Russell King and Michael Collyer


Both historically and still today, migration is driven by economics. One of Ravenstein's famous laws of migration went simply thus: 'The major causes of migration are economic'[1]. Whilst it is true, in this late-modern era, that people migrate for a greater diversity of reasons, including education, lifestyle, love, or a warmer climate, the primacy of “economic migration” remains, not least in political discourse and in discussions over how migration should be managed. In the UK, for instance, the term “economic migrants”, said with emphasis on the “economic”, is applied to people whose influx should be rigidly controlled, even suppressed, except when there is an anticipated benefit to the economy, as in the aftermath of European Union (EU) enlargement in 2004[2].

This continuous stress on migration as a fundamentally economic process is an enduring explanation of why most migration takes place (to escape poverty and unemployment, to improve incomes and life-chances, etc.), but it says very little about the effects of migration, especially on the countries, regions, and communities of origin of the migrants, and on their family members left behind. The economic frame of reference, with its emphasis on (un)employment, incomes, and labour markets, says even less about other important dimensions of migration, such as migrants' social integration in the host country and what this, in turn, might mean for their relationship with their home country.

The connection between the succinct interpretation of integration set out by Penninx and Garcés-Mascareñas in Chap. 2 of this volume (on the process of becoming an accepted part of society) and the predominantly economic understanding of migration and development is not always clear. One of our central arguments in this chapter is that the overall approach to migration and development in both applied and theoretical terms has fluctuated with different understandings of the nature, forms, and processes of integration. We follow other theoretical overviews of migration and development in characterizing this relationship as a swinging pendulum (De Haas 2012; Gamlen 2014).

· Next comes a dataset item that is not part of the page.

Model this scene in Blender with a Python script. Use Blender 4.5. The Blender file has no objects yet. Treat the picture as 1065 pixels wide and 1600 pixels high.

We first look at how the relationship between migration and development (henceforth M&D) has been seen theoretically, tracing how this analysis has swung between positive and negative interpretations over the seven decades of the European post-war era. Throughout this historical-theoretical treatment, we privilege three processes as potential triggers of home-country development: remittances, return migration, and diaspora involvement. We then broaden the dual conceptual lens of M&D: we refocus migration and return as encompassing a diversity of transnational mobilities; we reconceptualize development as being less about economic measures and more about human wellbeing; and we broaden our analysis of remittances from financial transfers to include social, cultural, and political elements. The final part of the chapter aims at a synthesis between the M&D frame, on the one hand, and the integration frame, on the other. Here, we ask two questions. First, how does the multifaceted integration process impact on migrants' capacity to stimulate development in their home countries and communities? Second, for those migrants who return-migrate or who lead multi-sited transnational lives, what are the challenges to their reintegration in their countries of origin?

  • [1] Ravenstein's original papers were published in 1885and 1889. For an accessible and sympathetic critique see Grigg (1977).
  • [2] After the 2004 enlargement, the UK, Ireland, and Sweden immediately opened their labour markets to the entry of workers from the ten accession countries. A much larger influx than expected took place, especially of Poles to the UK and Ireland. Nevertheless, these labour migrants helped to underpin the economic boom that lasted until the 2008 financial crisis. For an in-depth analysis of this East–west development-inducing migration, see Black et al. (2010), Galgoczi et al. (2009), and Glorius et al. (2013).